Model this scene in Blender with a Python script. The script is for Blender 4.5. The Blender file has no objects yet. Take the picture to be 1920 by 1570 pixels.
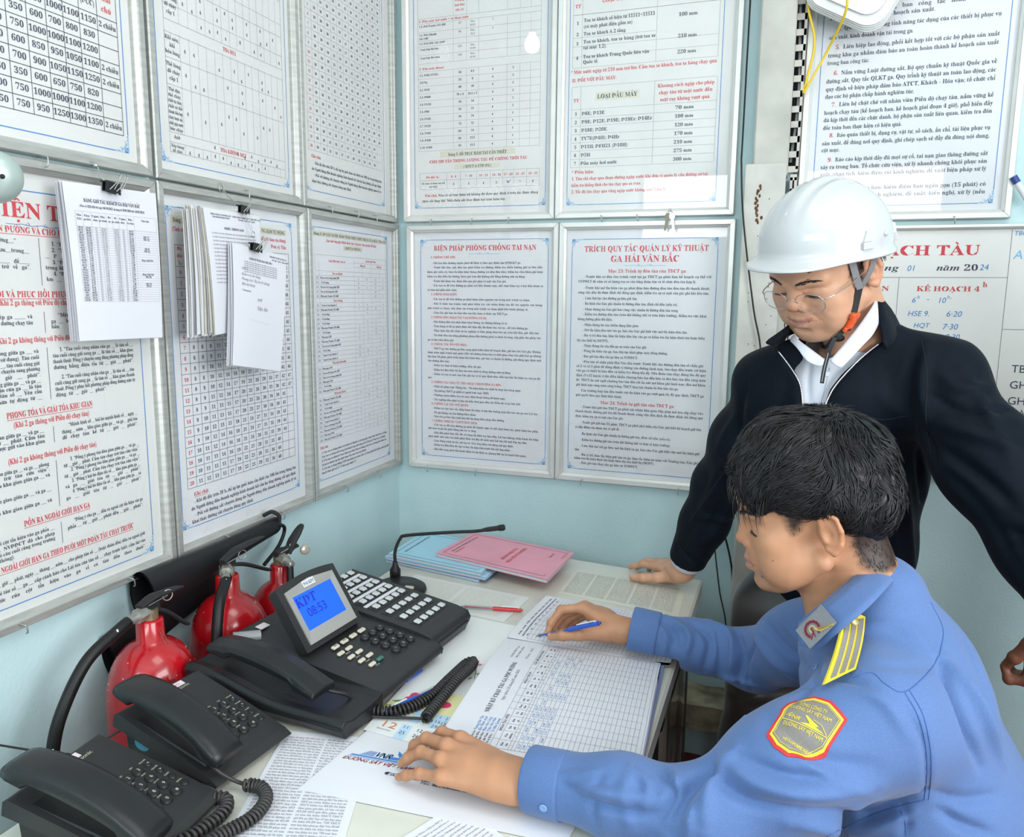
import bpy, math, random, unicodedata
import numpy as np
from mathutils import Vector, Matrix
from mathutils.bvhtree import BVHTree

# ------------------------------------------------------------------ camera, world, lights
SC = bpy.context.scene
COL = SC.collection
CAM = np.array([1.156, -2.24, 1.4775])
FPX = 1479.214
cd = bpy.data.cameras.new('camera'); cd.sensor_width = 36.0; cd.sensor_fit = 'HORIZONTAL'
cd.lens = FPX / 1920 * 36.0; cd.clip_start = 0.02; cd.clip_end = 60
cam = bpy.data.objects.new('camera', cd); COL.objects.link(cam)
cam.location = CAM
cam.rotation_euler = [math.radians(a) for a in (81.06266218, -0.55058014, 19.29138648)]
SC.camera = cam
CR = np.array(cam.rotation_euler.to_matrix())
SC.view_settings.view_transform = 'Standard'
SC.view_settings.look = 'None'
SC.view_settings.gamma = 1.0
SC.view_settings.use_curve_mapping = False
SC.view_settings.exposure = 0.42

w = bpy.data.worlds.new('world'); SC.world = w; w.use_nodes = True
w.node_tree.nodes['Background'].inputs[0].default_value = (0.90, 0.95, 1.0, 1)
w.node_tree.nodes['Background'].inputs[1].default_value = 0.7

def area_light(name, loc, rot, sx, sy, power, color=(1, 1, 1), label='', cat='light', spread=180):
    l = bpy.data.lights.new(name, 'AREA'); l.shape = 'RECTANGLE'; l.size = sx; l.size_y = sy
    l.energy = power; l.color = color; l.spread = math.radians(spread)
    o = bpy.data.objects.new(name, l); COL.objects.link(o)
    o.location = loc; o.rotation_euler = [math.radians(a) for a in rot]
    return o
# daylight through the windows in the right wall and behind the camera, plus a ceiling light
area_light('daylight_right', (2.93, -2.3, 1.75), (0, 90, 0), 1.3, 1.9, 50, (0.95, 0.98, 1.0))
area_light('daylight_front', (1.06, -4.13, 2.16), (90, 0, 0), 2.1, 0.46, 24, (0.95, 0.98, 1.0))
area_light('ceiling_light', (1.5, -1.7, 2.93), (0, 0, 0), 1.2, 0.9, 9, (1.0, 0.99, 0.97))
# ------------------------------------------------------------------ helpers
def at(u, v, d):
    """the world point seen at picture position u, v and standing d metres deep"""
    return CAM + CR @ np.array([(u - 960) / FPX * d, -(v - 785) / FPX * d, -d])
def nz(v):
    v = np.asarray(v, float); return v / (np.linalg.norm(v) + 1e-12)

# ---- materials
MATS = {}
def mat(name, col=(0.8, 0.8, 0.8), rough=0.5, metal=0.0, noise=0.0, nscale=40.0, bump=0.0, bscale=200.0, coat=0.0,
        spec=0.5, emit=None, estr=1.0, vcol=False, col2=None, sss=0.0, sheen=0.0, detail=3.0, stretch=None):
    if name in MATS: return MATS[name]
    m = bpy.data.materials.new(name); m.use_nodes = True; nt = m.node_tree; N = nt.nodes; L = nt.links
    p = N['Principled BSDF']
    p.inputs['Base Color'].default_value = (*col, 1); p.inputs['Roughness'].default_value = rough
    p.inputs['Metallic'].default_value = metal; p.inputs['Coat Weight'].default_value = coat
    p.inputs['Coat Roughness'].default_value = 0.08
    p.inputs['Specular IOR Level'].default_value = spec
    if sss: p.inputs['Subsurface Weight'].default_value = sss; p.inputs['Subsurface Radius'].default_value = (0.012, 0.005, 0.003); p.inputs['Subsurface Scale'].default_value = 1.0
    if sheen: p.inputs['Sheen Weight'].default_value = sheen; p.inputs['Sheen Roughness'].default_value = 0.4
    src = None
    tc = N.new('ShaderNodeTexCoord'); vec = tc.outputs['Object']
    if stretch:
        mp = N.new('ShaderNodeMapping'); mp.inputs['Scale'].default_value = stretch; L.new(vec, mp.inputs[0]); vec = mp.outputs[0]
    if vcol:
        a = N.new('ShaderNodeVertexColor'); a.layer_name = 'Col'; src = a.outputs[0]
    if noise:
        n = N.new('ShaderNodeTexNoise'); n.inputs['Scale'].default_value = nscale; n.inputs['Detail'].default_value = detail
        L.new(vec, n.inputs['Vector'])
        mr = N.new('ShaderNodeMapRange'); mr.inputs[1].default_value = 0.3; mr.inputs[2].default_value = 0.7; L.new(n.outputs[0], mr.inputs[0])
        mx = N.new('ShaderNodeMix'); mx.data_type = 'RGBA'
        c2 = col2 if col2 else tuple(c * (1 - noise) for c in col)
        if src is not None:
            mx.blend_type = 'MULTIPLY'; L.new(src, mx.inputs[6]); mx.inputs[7].default_value = (1 - noise,) * 3 + (1,)
        else:
            mx.inputs[6].default_value = (*col, 1); mx.inputs[7].default_value = (*c2, 1)
        L.new(mr.outputs[0], mx.inputs[0]); src = mx.outputs[2]
    if src is not None: L.new(src, p.inputs['Base Color'])
    if bump:
        n = N.new('ShaderNodeTexNoise'); n.inputs['Scale'].default_value = bscale; n.inputs['Detail'].default_value = 3
        L.new(vec, n.inputs['Vector'])
        b = N.new('ShaderNodeBump'); b.inputs['Strength'].default_value = bump; b.inputs['Distance'].default_value = 0.002
        L.new(n.outputs[0], b.inputs['Height']); L.new(b.outputs[0], p.inputs['Normal'])
    if emit:
        p.inputs['Emission Color'].default_value = (*emit, 1); p.inputs['Emission Strength'].default_value = estr
    MATS[name] = m
    return m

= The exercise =
Transcribe the full listing character for character. Pictures are excluded.

= Completed task =
Model this scene in Blender with a Python script. The script is for Blender 4.5. The Blender file has no objects yet. Take the picture to be 1920 by 1570 pixels.
import bpy, math, random, unicodedata
import numpy as np
from mathutils import Vector, Matrix
from mathutils.bvhtree import BVHTree

# ------------------------------------------------------------------ camera, world, lights
SC = bpy.context.scene
COL = SC.collection
CAM = np.array([1.156, -2.24, 1.4775])
FPX = 1479.214
cd = bpy.data.cameras.new('camera'); cd.sensor_width = 36.0; cd.sensor_fit = 'HORIZONTAL'
cd.lens = FPX / 1920 * 36.0; cd.clip_start = 0.02; cd.clip_end = 60
cam = bpy.data.objects.new('camera', cd); COL.objects.link(cam)
cam.location = CAM
cam.rotation_euler = [math.radians(a) for a in (81.06266218, -0.55058014, 19.29138648)]
SC.camera = cam
CR = np.array(cam.rotation_euler.to_matrix())
SC.view_settings.view_transform = 'Standard'
SC.view_settings.look = 'None'
SC.view_settings.gamma = 1.0
SC.view_settings.use_curve_mapping = False
SC.view_settings.exposure = 0.42

w = bpy.data.worlds.new('world'); SC.world = w; w.use_nodes = True
w.node_tree.nodes['Background'].inputs[0].default_value = (0.90, 0.95, 1.0, 1)
w.node_tree.nodes['Background'].inputs[1].default_value = 0.7

def area_light(name, loc, rot, sx, sy, power, color=(1, 1, 1), label='', cat='light', spread=180):
    l = bpy.data.lights.new(name, 'AREA'); l.shape = 'RECTANGLE'; l.size = sx; l.size_y = sy
    l.energy = power; l.color = color; l.spread = math.radians(spread)
    o = bpy.data.objects.new(name, l); COL.objects.link(o)
    o.location = loc; o.rotation_euler = [math.radians(a) for a in rot]
    return o
# daylight through the windows in the right wall and behind the camera, plus a ceiling light
area_light('daylight_right', (2.93, -2.3, 1.75), (0, 90, 0), 1.3, 1.9, 50, (0.95, 0.98, 1.0))
area_light('daylight_front', (1.06, -4.13, 2.16), (90, 0, 0), 2.1, 0.46, 24, (0.95, 0.98, 1.0))
area_light('ceiling_light', (1.5, -1.7, 2.93), (0, 0, 0), 1.2, 0.9, 9, (1.0, 0.99, 0.97))
# ------------------------------------------------------------------ helpers
def at(u, v, d):
    """the world point seen at picture position u, v and standing d metres deep"""
    return CAM + CR @ np.array([(u - 960) / FPX * d, -(v - 785) / FPX * d, -d])
def nz(v):
    v = np.asarray(v, float); return v / (np.linalg.norm(v) + 1e-12)

# ---- materials
MATS = {}
def mat(name, col=(0.8, 0.8, 0.8), rough=0.5, metal=0.0, noise=0.0, nscale=40.0, bump=0.0, bscale=200.0, coat=0.0,
        spec=0.5, emit=None, estr=1.0, vcol=False, col2=None, sss=0.0, sheen=0.0, detail=3.0, stretch=None):
    if name in MATS: return MATS[name]
    m = bpy.data.materials.new(name); m.use_nodes = True; nt = m.node_tree; N = nt.nodes; L = nt.links
    p = N['Principled BSDF']
    p.inputs['Base Color'].default_value = (*col, 1); p.inputs['Roughness'].default_value = rough
    p.inputs['Metallic'].default_value = metal; p.inputs['Coat Weight'].default_value = coat
    p.inputs['Coat Roughness'].default_value = 0.08
    p.inputs['Specular IOR Level'].default_value = spec
    if sss: p.inputs['Subsurface Weight'].default_value = sss; p.inputs['Subsurface Radius'].default_value = (0.012, 0.005, 0.003); p.inputs['Subsurface Scale'].default_value = 1.0
    if sheen: p.inputs['Sheen Weight'].default_value = sheen; p.inputs['Sheen Roughness'].default_value = 0.4
    src = None
    tc = N.new('ShaderNodeTexCoord'); vec = tc.outputs['Object']
    if stretch:
        mp = N.new('ShaderNodeMapping'); mp.inputs['Scale'].default_value = stretch; L.new(vec, mp.inputs[0]); vec = mp.outputs[0]
    if vcol:
        a = N.new('ShaderNodeVertexColor'); a.layer_name = 'Col'; src = a.outputs[0]
    if noise:
        n = N.new('ShaderNodeTexNoise'); n.inputs['Scale'].default_value = nscale; n.inputs['Detail'].default_value = detail
        L.new(vec, n.inputs['Vector'])
        mr = N.new('ShaderNodeMapRange'); mr.inputs[1].default_value = 0.3; mr.inputs[2].default_value = 0.7; L.new(n.outputs[0], mr.inputs[0])
        mx = N.new('ShaderNodeMix'); mx.data_type = 'RGBA'
        c2 = col2 if col2 else tuple(c * (1 - noise) for c in col)
        if src is not None:
            mx.blend_type = 'MULTIPLY'; L.new(src, mx.inputs[6]); mx.inputs[7].default_value = (1 - noise,) * 3 + (1,)
        else:
            mx.inputs[6].default_value = (*col, 1); mx.inputs[7].default_value = (*c2, 1)
        L.new(mr.outputs[0], mx.inputs[0]); src = mx.outputs[2]
    if src is not None: L.new(src, p.inputs['Base Color'])
    if bump:
        n = N.new('ShaderNodeTexNoise'); n.inputs['Scale'].default_value = bscale; n.inputs['Detail'].default_value = 3
        L.new(vec, n.inputs['Vector'])
        b = N.new('ShaderNodeBump'); b.inputs['Strength'].default_value = bump; b.inputs['Distance'].default_value = 0.002
        L.new(n.outputs[0], b.inputs['Height']); L.new(b.outputs[0], p.inputs['Normal'])
    if emit:
        p.inputs['Emission Color'].default_value = (*emit, 1); p.inputs['Emission Strength'].default_value = estr
    MATS[name] = m
    return m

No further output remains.